"J'ai essayé à trois reprises de rentrer chez moi, mais les militaires qui ont pris le contrôle du village se comportent comme +ceux de la forêt+" (les miliciens), se lamente Agathe*, 62 ans."Ils nous forcent à travailler pour eux, ils nous volent la moitié de nos récoltes.Ils nous demandent de leur payer des taxes pour accéder à nos champs et quand on ne paye pas ils nous fouettent", affirme-t-elle.
Agathe, comme des milliers d'autres personnes dans les sites de déplacés à Masisi, a fui les affrontements entre les FARDC (Forces armées de République démocratique du Congo) et les groupes armés depuis le début de l'état de siège, en mai 2021.
Il y a un an, le président Félix Tshisekedi décrétait cet état d'exception et donnait les pleins pouvoirs aux militaires en espérant mettre un terme à la violence dans les provinces de l'Ituri et du Nord-Kivu (où se situe le territoire de Masisi).
"Nous pensions que l'état de siège mettrait fin aux +tracasseries+, mais en fait c'est bien pire", déclare à l'AFP, sous couvert d'anonymat, un responsable de la société civile, en déplorant que désormais "les exactions des militaires aient lieu à ciel ouvert et en toute impunité".
Une "note verbale" du Bureau conjoint des Nations unies pour les droits de l'homme (BCNUDH), consultée par l'AFP, demandait au ministre de la Défense le 22 février dernier une "action urgente" contre le 3410e régiment des FARDC déployé dans le Masisi.
Ses soldats sont responsables "d'au moins 231 violations des droits de l'homme" dans cette zone entre le 6 mai 2021 et le 9 février 2022, selon l'ONU, qui regrettait dans cette correspondance "qu'aucune action n'ait été prise".

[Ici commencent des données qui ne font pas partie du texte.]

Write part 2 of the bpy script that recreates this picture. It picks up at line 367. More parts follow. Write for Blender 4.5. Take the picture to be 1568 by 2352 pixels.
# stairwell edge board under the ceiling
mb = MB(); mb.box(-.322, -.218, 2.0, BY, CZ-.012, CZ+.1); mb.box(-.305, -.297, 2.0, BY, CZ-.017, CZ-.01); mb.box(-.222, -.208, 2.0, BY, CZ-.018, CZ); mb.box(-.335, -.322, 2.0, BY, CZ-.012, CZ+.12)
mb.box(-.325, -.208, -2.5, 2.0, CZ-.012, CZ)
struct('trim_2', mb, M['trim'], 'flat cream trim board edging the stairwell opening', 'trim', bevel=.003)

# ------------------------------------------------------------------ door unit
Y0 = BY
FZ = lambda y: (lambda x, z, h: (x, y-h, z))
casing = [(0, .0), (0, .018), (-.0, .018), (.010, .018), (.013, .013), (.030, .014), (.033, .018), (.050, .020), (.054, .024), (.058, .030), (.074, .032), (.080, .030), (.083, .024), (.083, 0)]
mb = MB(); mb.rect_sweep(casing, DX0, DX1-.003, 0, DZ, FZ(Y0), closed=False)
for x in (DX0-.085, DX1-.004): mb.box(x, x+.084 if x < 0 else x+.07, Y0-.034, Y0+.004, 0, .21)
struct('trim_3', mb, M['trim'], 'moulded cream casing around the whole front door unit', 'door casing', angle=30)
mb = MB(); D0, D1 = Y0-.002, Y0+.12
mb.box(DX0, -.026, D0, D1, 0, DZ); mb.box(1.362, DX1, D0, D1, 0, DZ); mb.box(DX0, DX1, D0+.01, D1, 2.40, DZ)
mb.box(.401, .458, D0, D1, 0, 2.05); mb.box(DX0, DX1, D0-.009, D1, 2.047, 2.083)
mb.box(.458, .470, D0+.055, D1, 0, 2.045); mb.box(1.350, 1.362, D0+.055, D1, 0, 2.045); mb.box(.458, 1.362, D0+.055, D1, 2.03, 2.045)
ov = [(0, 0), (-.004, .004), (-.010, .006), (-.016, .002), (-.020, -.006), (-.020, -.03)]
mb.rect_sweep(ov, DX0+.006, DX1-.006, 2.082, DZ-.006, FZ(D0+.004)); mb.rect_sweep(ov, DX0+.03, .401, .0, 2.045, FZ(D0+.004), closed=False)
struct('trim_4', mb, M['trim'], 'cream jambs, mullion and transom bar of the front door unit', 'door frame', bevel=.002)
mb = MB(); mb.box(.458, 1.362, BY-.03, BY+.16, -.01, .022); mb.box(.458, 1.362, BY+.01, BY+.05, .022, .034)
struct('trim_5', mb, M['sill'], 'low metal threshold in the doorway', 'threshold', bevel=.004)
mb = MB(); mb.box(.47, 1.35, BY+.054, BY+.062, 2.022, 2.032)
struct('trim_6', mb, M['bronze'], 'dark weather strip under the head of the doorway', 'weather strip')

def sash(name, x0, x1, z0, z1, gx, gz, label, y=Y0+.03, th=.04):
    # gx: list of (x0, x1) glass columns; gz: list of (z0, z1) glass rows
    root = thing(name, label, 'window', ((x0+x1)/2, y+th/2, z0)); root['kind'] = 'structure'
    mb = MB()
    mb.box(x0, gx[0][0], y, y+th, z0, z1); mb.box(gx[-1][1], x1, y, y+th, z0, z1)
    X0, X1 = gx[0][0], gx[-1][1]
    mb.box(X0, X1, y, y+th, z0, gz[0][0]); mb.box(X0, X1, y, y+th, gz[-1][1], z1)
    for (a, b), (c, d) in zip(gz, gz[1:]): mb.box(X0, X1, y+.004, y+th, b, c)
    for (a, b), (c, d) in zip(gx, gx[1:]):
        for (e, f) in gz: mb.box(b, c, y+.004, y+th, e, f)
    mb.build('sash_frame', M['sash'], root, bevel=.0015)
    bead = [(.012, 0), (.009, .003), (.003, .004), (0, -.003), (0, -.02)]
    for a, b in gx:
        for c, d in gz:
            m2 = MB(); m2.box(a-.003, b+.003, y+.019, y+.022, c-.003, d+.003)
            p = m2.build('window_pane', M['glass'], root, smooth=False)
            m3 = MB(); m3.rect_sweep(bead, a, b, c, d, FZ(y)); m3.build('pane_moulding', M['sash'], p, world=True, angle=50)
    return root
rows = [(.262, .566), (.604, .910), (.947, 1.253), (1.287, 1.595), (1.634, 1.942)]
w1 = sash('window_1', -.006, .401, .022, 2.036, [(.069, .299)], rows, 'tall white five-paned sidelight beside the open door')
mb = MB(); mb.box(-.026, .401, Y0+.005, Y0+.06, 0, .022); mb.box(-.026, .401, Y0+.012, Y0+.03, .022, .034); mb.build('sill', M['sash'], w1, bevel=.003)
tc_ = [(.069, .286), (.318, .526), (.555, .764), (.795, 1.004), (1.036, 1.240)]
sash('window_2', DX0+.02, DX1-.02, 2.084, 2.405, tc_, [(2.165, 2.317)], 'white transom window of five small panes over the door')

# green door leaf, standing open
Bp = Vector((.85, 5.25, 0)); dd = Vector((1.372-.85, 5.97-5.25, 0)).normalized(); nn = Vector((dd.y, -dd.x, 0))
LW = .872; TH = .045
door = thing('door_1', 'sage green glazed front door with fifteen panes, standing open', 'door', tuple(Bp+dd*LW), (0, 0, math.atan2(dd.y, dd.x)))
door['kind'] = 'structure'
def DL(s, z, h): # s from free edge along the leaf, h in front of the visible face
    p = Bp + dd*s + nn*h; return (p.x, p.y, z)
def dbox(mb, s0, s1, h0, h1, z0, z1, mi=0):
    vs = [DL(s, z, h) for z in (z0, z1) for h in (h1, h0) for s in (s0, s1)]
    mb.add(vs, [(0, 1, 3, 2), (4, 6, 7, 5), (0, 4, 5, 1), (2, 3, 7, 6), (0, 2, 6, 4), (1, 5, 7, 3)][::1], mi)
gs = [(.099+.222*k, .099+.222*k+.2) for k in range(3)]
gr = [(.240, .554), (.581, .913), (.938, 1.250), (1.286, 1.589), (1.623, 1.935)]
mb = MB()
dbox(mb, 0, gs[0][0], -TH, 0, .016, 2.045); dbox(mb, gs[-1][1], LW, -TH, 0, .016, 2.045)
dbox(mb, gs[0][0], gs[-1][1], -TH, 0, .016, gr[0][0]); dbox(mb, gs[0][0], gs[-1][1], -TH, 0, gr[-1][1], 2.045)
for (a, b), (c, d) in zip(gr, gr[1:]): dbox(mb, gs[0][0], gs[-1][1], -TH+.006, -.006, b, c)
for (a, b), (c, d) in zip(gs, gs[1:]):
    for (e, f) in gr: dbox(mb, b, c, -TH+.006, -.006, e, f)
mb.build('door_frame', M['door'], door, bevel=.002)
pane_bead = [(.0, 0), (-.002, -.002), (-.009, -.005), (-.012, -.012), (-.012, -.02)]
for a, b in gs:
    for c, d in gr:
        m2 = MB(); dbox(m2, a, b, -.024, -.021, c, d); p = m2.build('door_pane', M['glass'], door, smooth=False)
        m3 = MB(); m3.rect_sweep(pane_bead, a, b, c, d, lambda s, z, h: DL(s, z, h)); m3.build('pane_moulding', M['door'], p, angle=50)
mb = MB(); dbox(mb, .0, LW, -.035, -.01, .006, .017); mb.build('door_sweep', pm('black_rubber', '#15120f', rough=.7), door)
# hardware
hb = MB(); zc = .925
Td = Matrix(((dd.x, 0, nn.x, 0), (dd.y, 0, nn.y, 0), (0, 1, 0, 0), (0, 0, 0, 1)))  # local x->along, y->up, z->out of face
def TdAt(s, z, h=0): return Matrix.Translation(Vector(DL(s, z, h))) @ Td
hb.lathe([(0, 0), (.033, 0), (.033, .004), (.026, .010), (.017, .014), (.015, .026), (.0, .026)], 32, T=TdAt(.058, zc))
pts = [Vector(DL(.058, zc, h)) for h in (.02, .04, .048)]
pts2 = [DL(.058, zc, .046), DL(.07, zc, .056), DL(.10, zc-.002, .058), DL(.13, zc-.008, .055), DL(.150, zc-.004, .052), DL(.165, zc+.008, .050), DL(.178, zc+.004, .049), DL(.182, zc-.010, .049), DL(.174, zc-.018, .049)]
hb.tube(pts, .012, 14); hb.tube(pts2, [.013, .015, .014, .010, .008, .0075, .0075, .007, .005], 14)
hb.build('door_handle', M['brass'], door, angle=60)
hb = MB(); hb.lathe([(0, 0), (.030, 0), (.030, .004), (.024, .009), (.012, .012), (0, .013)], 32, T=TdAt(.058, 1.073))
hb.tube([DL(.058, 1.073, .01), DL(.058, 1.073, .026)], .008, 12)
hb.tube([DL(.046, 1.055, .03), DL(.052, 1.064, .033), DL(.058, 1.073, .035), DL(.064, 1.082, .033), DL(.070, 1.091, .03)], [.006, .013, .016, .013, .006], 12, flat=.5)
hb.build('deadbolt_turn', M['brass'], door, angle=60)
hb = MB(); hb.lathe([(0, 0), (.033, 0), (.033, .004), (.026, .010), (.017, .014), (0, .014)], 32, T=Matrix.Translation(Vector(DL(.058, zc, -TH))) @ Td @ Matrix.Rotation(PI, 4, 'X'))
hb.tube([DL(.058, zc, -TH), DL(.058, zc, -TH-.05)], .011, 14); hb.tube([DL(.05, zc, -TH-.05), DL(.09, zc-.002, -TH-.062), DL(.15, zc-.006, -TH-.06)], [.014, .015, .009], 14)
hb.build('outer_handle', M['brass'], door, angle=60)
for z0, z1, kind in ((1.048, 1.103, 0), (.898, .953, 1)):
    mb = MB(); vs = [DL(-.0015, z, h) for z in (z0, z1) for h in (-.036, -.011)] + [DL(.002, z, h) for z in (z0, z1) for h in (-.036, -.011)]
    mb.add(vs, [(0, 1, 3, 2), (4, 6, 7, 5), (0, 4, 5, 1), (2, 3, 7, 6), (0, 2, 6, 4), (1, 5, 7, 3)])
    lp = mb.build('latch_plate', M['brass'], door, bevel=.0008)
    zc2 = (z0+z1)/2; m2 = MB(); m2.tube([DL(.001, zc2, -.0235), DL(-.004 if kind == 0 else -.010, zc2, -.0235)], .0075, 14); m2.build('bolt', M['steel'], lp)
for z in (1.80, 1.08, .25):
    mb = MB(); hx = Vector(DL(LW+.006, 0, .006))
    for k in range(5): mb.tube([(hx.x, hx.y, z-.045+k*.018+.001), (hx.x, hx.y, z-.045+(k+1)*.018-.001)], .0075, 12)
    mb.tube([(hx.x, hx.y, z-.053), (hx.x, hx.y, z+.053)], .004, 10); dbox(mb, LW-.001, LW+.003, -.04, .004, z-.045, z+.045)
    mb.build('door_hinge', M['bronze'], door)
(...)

Un religieux confirme les exactions mais dit ne pas pouvoir condamner "ces petits soldats, écrasés par leurs chefs"."La population ne sera jamais en sécurité ici tant que les militaires se feront voler leurs rations par leurs commandants", déclare-t-il.
- "Secret militaire" -
Le 7 février, à Loashi (10 km de Masisi Centre), certains éléments du 3410e régiment pénètrent avec fracas dans le centre de santé à la recherche d'un milicien de l'APCLS (Alliance des patriotes pour un Congo libre et souverain), grièvement blessé par balle à la cuisse.
"Ils ont fouillé le centre pièce par pièce, en défonçant des portes jusqu'à ce qu'ils tombent sur lui", témoigne un membre du personnel de santé.Ils l'ont traîné jusqu'au portail et là, "un soldat l'abat sur place de trois balles".
A Loashi déjà, le 30 juillet 2021, une adolescente de 14 ans avait été tuée par balle alors que des militaires ouvraient le feu sur un minibus qui refusait de se soumettre au paiement d'une taxe illégale de passage.
Plusieurs militaires ont été arrêtés.Il s'est avéré au cours du procès que l'auteur du tir mortel était un rebelle de l'APCLS.Après s'être rendu aux autorités militaires quelques mois plus tôt, ce milicien aurait été intégré sur-le-champ dans les troupes du 3410e, sans respecter la procédure régulière de démobilisation.
Le 10 décembre, 15 femmes accusées de sorcellerie ont été détenues par des hommes du même régiment dans des cellules souterraines, où "elles ont été violées par les soldats", lit-on dans un rapport du BCNUDH de décembre 2021. Les soldats ont exigé le paiement de 200 dollars pour la libération de chacune d'entre elles et leur ont refusé l'accès aux soins de santé.
Le porte-parole de l'armée dans la région, le lieutenant-colonel Guillaume Ndjike, déclare à l'AFP ne pas avoir connaissance de ces accusations contre les hommes du 3410e régiment.
"S'il faut qu'ils en répondent un jour, il n'y a pas problème.Mais pour l'instant, ils exécutent en priorité les ordres de la hiérarchie", explique-t-il.
Plusieurs sources sur place indiquent que le 3410e régiment a quitté le Masisi début avril pour des localités proches de la frontière ougandaise, sur le front contre les rebelles du M23."Je n'infirme pas cette information", répond le lieutenant-colonel Ndjike, en précisant que le motif de leur déplacement relève du "secret militaire".
Assise sur un banc, Agathe évoque ses souvenirs de jeunesse, le regard triste."Quand j'étais jeune fille, on marchait librement, il n'y avait pas de kidnapping, pas de tirs, ni de tracasseries".Elle pense aujourd'hui qu'elle ne reverra jamais la paix dans le Masisi.